■ **Given task**
Give back every line exactly as it appears, pictures excluded.

■ **Dataset extract**

• • • •

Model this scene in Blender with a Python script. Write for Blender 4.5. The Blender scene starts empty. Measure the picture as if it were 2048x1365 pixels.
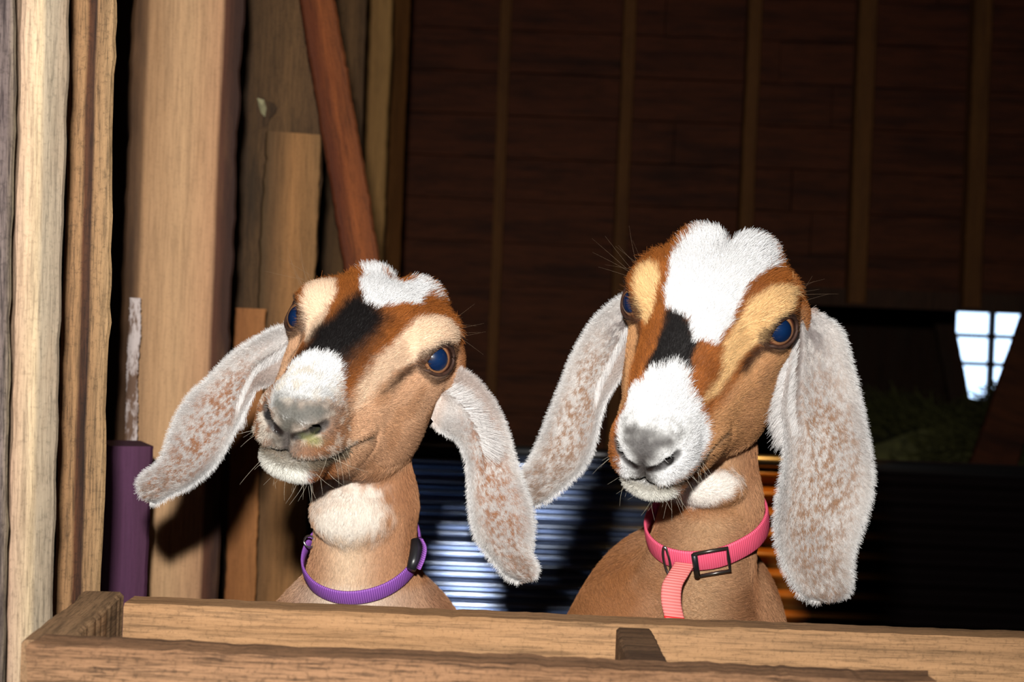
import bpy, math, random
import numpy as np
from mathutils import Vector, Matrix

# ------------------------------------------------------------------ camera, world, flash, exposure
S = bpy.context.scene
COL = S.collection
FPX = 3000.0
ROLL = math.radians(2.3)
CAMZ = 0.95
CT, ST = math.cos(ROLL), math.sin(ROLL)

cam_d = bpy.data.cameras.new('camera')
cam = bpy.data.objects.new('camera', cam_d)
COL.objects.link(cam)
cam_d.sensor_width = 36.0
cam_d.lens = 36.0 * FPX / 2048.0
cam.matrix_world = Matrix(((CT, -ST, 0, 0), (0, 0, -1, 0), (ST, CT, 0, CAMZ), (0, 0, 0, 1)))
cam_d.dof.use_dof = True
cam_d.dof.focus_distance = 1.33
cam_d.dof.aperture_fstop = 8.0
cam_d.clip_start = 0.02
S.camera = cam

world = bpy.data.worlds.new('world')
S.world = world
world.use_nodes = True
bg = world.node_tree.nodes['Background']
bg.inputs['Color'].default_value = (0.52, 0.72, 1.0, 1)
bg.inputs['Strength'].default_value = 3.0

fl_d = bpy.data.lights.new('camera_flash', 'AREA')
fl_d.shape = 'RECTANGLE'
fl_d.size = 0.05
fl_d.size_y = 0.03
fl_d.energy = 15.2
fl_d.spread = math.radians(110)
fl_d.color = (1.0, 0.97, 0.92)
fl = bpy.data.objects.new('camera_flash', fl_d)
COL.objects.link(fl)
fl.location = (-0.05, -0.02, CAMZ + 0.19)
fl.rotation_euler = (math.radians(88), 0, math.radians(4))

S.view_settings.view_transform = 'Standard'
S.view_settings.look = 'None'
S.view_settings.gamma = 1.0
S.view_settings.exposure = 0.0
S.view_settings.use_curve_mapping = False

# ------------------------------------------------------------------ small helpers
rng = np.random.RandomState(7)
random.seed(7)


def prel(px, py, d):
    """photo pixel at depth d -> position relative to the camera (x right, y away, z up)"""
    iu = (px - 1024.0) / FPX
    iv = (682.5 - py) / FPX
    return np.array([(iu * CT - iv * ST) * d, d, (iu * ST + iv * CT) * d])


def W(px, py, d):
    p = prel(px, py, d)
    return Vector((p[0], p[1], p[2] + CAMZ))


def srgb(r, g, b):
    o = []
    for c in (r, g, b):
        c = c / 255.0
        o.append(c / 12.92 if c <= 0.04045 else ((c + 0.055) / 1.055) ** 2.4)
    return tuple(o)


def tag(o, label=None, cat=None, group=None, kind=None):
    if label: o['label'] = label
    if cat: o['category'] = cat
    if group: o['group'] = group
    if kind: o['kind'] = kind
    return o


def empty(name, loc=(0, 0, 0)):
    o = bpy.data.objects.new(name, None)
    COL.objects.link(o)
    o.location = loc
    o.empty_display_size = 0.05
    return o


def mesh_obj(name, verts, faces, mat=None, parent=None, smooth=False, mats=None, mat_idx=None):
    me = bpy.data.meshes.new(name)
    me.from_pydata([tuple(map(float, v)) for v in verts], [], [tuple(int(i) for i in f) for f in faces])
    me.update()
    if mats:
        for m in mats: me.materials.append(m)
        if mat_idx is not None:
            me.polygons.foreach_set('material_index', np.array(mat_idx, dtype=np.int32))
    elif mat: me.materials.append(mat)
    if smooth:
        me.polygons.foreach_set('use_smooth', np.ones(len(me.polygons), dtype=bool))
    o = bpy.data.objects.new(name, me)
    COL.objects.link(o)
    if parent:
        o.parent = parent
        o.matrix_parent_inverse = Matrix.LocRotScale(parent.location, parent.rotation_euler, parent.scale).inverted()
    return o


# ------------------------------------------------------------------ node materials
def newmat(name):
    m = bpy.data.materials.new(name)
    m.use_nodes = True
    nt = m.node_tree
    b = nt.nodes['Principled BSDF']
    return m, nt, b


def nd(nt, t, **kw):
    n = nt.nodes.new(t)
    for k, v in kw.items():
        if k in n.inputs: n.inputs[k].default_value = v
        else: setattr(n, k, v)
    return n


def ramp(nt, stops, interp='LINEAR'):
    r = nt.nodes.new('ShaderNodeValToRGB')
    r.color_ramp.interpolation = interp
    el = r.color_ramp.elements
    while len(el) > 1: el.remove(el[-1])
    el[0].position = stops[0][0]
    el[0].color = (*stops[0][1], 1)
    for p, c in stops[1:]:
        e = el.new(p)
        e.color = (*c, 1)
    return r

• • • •

■ **Response to this exercise**
Model this scene in Blender with a Python script. Write for Blender 4.5. The Blender scene starts empty. Measure the picture as if it were 2048x1365 pixels.
import bpy, math, random
import numpy as np
from mathutils import Vector, Matrix

# ------------------------------------------------------------------ camera, world, flash, exposure
S = bpy.context.scene
COL = S.collection
FPX = 3000.0
ROLL = math.radians(2.3)
CAMZ = 0.95
CT, ST = math.cos(ROLL), math.sin(ROLL)

cam_d = bpy.data.cameras.new('camera')
cam = bpy.data.objects.new('camera', cam_d)
COL.objects.link(cam)
cam_d.sensor_width = 36.0
cam_d.lens = 36.0 * FPX / 2048.0
cam.matrix_world = Matrix(((CT, -ST, 0, 0), (0, 0, -1, 0), (ST, CT, 0, CAMZ), (0, 0, 0, 1)))
cam_d.dof.use_dof = True
cam_d.dof.focus_distance = 1.33
cam_d.dof.aperture_fstop = 8.0
cam_d.clip_start = 0.02
S.camera = cam

world = bpy.data.worlds.new('world')
S.world = world
world.use_nodes = True
bg = world.node_tree.nodes['Background']
bg.inputs['Color'].default_value = (0.52, 0.72, 1.0, 1)
bg.inputs['Strength'].default_value = 3.0

fl_d = bpy.data.lights.new('camera_flash', 'AREA')
fl_d.shape = 'RECTANGLE'
fl_d.size = 0.05
fl_d.size_y = 0.03
fl_d.energy = 15.2
fl_d.spread = math.radians(110)
fl_d.color = (1.0, 0.97, 0.92)
fl = bpy.data.objects.new('camera_flash', fl_d)
COL.objects.link(fl)
fl.location = (-0.05, -0.02, CAMZ + 0.19)
fl.rotation_euler = (math.radians(88), 0, math.radians(4))

S.view_settings.view_transform = 'Standard'
S.view_settings.look = 'None'
S.view_settings.gamma = 1.0
S.view_settings.exposure = 0.0
S.view_settings.use_curve_mapping = False

# ------------------------------------------------------------------ small helpers
rng = np.random.RandomState(7)
random.seed(7)


def prel(px, py, d):
    """photo pixel at depth d -> position relative to the camera (x right, y away, z up)"""
    iu = (px - 1024.0) / FPX
    iv = (682.5 - py) / FPX
    return np.array([(iu * CT - iv * ST) * d, d, (iu * ST + iv * CT) * d])


def W(px, py, d):
    p = prel(px, py, d)
    return Vector((p[0], p[1], p[2] + CAMZ))


def srgb(r, g, b):
    o = []
    for c in (r, g, b):
        c = c / 255.0
        o.append(c / 12.92 if c <= 0.04045 else ((c + 0.055) / 1.055) ** 2.4)
    return tuple(o)


def tag(o, label=None, cat=None, group=None, kind=None):
    if label: o['label'] = label
    if cat: o['category'] = cat
    if group: o['group'] = group
    if kind: o['kind'] = kind
    return o


def empty(name, loc=(0, 0, 0)):
    o = bpy.data.objects.new(name, None)
    COL.objects.link(o)
    o.location = loc
    o.empty_display_size = 0.05
    return o


def mesh_obj(name, verts, faces, mat=None, parent=None, smooth=False, mats=None, mat_idx=None):
    me = bpy.data.meshes.new(name)
    me.from_pydata([tuple(map(float, v)) for v in verts], [], [tuple(int(i) for i in f) for f in faces])
    me.update()
    if mats:
        for m in mats: me.materials.append(m)
        if mat_idx is not None:
            me.polygons.foreach_set('material_index', np.array(mat_idx, dtype=np.int32))
    elif mat: me.materials.append(mat)
    if smooth:
        me.polygons.foreach_set('use_smooth', np.ones(len(me.polygons), dtype=bool))
    o = bpy.data.objects.new(name, me)
    COL.objects.link(o)
    if parent:
        o.parent = parent
        o.matrix_parent_inverse = Matrix.LocRotScale(parent.location, parent.rotation_euler, parent.scale).inverted()
    return o


# ------------------------------------------------------------------ node materials
def newmat(name):
    m = bpy.data.materials.new(name)
    m.use_nodes = True
    nt = m.node_tree
    b = nt.nodes['Principled BSDF']
    return m, nt, b


def nd(nt, t, **kw):
    n = nt.nodes.new(t)
    for k, v in kw.items():
        if k in n.inputs: n.inputs[k].default_value = v
        else: setattr(n, k, v)
    return n


def ramp(nt, stops, interp='LINEAR'):
    r = nt.nodes.new('ShaderNodeValToRGB')
    r.color_ramp.interpolation = interp
    el = r.color_ramp.elements
    while len(el) > 1: el.remove(el[-1])
    el[0].position = stops[0][0]
    el[0].color = (*stops[0][1], 1)
    for p, c in stops[1:]:
        e = el.new(p)
        e.color = (*c, 1)
    return r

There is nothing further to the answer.